Kalin menambahkan menjelang KTT G20, Erdogan telah mengadakan percakapan telepon dengan Vladimir Putin dan memintanya untuk memfasilitasi pelaksanaan gencatan senjata di Aleppo sebelum Idul Adha  yang akan dimulai pada 12 September

Tarasov menekankan bahwa perubahan 180 derajat hubungan Rusia-Turki telah menangkap masyarakat internasional dan negara-negara Barat lengah.

Selain pembaharuan pembicaraan di Suriah, Rusia dan Turki memiliki sejumlah proyek energi dan hubungan perdagangan yang juga segera mencair setelah  terganggu dengan penembakan Su-24 Rusia oleh F-16 Turki pada 24November 2015 di perbatasan Suriah-Turki.

“Dalam hal taktik, kedua pemimpin [Putin dan Erdogan] mengirim pesan multidimensional ke AS dan Uni Eropa, menunjukkan bahwa mereka memiliki alternatif di tengah sanksi terhadap Rusia dan potensi ancaman sanksi Barat terhadap Turki,” tekan Tarasov.

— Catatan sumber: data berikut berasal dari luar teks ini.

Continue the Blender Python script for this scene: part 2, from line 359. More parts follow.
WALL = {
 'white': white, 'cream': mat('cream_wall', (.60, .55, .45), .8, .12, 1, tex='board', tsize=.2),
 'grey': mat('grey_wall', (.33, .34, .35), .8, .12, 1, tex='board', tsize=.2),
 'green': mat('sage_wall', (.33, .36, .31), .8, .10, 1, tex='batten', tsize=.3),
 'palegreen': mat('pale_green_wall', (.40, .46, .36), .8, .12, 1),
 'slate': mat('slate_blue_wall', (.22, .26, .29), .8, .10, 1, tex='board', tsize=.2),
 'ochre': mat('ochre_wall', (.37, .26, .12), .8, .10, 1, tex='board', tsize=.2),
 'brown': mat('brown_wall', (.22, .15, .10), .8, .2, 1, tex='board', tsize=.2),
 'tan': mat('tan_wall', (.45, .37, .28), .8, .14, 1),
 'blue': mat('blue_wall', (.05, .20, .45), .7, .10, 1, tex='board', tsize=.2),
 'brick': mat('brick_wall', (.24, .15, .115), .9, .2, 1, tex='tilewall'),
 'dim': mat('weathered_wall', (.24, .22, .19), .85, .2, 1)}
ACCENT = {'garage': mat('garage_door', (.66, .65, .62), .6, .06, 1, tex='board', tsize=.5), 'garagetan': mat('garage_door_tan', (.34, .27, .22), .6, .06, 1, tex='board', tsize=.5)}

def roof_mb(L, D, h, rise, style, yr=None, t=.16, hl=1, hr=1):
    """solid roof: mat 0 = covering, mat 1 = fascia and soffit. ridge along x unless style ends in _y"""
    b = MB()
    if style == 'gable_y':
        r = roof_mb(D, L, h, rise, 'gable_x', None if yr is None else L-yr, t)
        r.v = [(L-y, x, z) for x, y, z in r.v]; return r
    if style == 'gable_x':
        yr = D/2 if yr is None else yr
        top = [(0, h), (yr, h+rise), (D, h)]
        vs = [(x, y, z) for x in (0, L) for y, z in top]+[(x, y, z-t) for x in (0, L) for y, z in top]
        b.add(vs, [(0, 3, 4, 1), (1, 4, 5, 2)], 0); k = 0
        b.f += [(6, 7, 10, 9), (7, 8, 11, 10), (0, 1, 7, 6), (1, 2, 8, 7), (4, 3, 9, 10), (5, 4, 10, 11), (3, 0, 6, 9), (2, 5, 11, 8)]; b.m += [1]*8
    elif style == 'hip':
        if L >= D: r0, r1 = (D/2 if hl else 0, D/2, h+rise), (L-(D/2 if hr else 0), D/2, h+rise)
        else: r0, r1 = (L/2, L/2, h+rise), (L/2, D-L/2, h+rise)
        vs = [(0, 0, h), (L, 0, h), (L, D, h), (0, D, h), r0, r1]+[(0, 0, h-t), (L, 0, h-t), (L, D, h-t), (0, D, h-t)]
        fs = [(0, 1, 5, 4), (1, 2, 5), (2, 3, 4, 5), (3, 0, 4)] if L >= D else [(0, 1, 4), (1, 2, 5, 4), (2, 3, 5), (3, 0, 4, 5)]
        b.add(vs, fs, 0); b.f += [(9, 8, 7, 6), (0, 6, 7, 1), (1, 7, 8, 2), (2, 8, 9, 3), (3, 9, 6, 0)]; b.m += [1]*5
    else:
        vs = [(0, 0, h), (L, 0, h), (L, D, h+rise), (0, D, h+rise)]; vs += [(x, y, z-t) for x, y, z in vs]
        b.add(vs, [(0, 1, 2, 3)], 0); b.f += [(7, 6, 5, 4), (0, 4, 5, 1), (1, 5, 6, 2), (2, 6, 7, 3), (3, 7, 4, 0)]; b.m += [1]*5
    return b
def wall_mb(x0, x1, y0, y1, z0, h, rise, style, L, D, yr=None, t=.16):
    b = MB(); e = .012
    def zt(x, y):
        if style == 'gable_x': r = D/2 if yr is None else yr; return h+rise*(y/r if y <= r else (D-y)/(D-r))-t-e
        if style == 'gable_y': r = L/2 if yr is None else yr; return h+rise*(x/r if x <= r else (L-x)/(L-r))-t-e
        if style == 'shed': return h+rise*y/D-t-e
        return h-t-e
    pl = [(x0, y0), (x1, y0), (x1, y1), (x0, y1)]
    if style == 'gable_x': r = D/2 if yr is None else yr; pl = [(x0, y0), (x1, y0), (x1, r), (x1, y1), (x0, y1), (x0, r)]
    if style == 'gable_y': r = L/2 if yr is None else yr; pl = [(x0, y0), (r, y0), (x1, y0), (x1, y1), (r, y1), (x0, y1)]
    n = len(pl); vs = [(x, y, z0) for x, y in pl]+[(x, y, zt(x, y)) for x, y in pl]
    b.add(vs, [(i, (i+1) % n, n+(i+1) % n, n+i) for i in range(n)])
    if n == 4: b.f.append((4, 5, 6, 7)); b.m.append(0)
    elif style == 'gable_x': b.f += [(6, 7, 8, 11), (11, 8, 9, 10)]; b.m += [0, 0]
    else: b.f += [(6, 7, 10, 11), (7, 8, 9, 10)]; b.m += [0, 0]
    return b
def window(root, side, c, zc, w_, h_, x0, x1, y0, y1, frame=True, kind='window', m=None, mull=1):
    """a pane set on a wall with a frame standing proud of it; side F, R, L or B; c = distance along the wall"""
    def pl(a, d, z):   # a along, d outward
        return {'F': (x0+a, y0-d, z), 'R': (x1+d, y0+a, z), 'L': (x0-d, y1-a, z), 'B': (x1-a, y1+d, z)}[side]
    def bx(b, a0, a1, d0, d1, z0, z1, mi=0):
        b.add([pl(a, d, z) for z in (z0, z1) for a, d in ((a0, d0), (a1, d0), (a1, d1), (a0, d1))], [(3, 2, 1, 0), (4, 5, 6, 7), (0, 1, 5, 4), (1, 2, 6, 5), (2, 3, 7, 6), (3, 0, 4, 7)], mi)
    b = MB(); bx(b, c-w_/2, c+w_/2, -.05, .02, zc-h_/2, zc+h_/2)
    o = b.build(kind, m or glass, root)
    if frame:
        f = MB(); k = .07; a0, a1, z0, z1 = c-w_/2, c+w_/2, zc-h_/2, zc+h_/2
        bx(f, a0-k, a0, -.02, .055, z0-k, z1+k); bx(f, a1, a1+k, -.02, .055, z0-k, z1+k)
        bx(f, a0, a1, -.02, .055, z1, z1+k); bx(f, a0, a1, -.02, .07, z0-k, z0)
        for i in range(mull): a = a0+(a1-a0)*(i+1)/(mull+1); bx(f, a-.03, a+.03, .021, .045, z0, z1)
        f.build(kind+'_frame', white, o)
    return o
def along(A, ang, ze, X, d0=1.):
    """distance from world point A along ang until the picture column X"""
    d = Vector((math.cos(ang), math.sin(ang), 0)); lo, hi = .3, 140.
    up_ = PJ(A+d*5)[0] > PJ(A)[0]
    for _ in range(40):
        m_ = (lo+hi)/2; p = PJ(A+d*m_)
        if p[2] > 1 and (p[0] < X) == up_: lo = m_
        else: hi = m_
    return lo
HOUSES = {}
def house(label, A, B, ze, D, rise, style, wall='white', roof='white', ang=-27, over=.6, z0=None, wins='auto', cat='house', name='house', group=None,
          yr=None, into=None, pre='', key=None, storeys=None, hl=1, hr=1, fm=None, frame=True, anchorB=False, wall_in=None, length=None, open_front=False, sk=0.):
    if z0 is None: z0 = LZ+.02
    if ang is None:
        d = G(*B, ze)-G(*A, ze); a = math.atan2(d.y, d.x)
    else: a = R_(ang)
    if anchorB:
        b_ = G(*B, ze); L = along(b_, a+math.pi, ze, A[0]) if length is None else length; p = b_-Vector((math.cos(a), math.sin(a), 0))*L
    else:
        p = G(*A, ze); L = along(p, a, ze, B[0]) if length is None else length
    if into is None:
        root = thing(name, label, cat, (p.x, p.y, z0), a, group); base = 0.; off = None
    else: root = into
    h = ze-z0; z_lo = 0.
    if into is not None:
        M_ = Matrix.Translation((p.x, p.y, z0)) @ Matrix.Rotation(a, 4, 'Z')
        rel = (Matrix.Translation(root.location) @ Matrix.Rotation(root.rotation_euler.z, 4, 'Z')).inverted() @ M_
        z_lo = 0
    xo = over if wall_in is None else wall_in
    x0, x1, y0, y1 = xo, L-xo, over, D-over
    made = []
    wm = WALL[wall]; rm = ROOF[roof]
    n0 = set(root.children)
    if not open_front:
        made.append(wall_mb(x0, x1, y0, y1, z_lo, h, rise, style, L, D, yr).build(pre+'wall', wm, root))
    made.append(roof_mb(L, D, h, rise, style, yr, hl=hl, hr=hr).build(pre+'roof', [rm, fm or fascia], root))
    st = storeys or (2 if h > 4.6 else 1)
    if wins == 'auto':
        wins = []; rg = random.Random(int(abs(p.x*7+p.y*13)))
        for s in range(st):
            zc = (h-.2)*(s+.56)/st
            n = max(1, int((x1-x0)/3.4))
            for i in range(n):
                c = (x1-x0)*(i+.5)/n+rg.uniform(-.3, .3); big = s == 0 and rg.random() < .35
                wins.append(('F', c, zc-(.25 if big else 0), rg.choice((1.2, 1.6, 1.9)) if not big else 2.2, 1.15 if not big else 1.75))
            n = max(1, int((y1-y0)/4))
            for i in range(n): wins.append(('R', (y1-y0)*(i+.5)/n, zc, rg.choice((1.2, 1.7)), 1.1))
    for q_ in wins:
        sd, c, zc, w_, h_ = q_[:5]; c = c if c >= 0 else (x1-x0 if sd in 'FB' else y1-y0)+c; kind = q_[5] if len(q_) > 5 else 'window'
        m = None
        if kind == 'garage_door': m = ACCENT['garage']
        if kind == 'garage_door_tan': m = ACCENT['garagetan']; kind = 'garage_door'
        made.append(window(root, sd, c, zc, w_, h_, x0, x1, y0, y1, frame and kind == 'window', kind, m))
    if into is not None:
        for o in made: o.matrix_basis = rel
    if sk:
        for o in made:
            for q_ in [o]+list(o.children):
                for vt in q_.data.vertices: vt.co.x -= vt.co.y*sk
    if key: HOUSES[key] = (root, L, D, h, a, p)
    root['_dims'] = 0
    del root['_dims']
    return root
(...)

Dia menambahkan, bagaimanapun, bahwa pada tingkat strategis, banyak pertanyaan tetap terbuka, khususnya, pendekatan negara-negara ‘menuju solusi dari krisis Suriah dan masa depan negara ini.

Tetapi bagaimanapun  Rusia dan Turki baru-baru ini menunjukkan kepada Barat bahwa mereka mengejar tujuan kebijakan luar negeri yang pragmatis dan tetap menjadi pemain berpengaruh di Timur Tengah.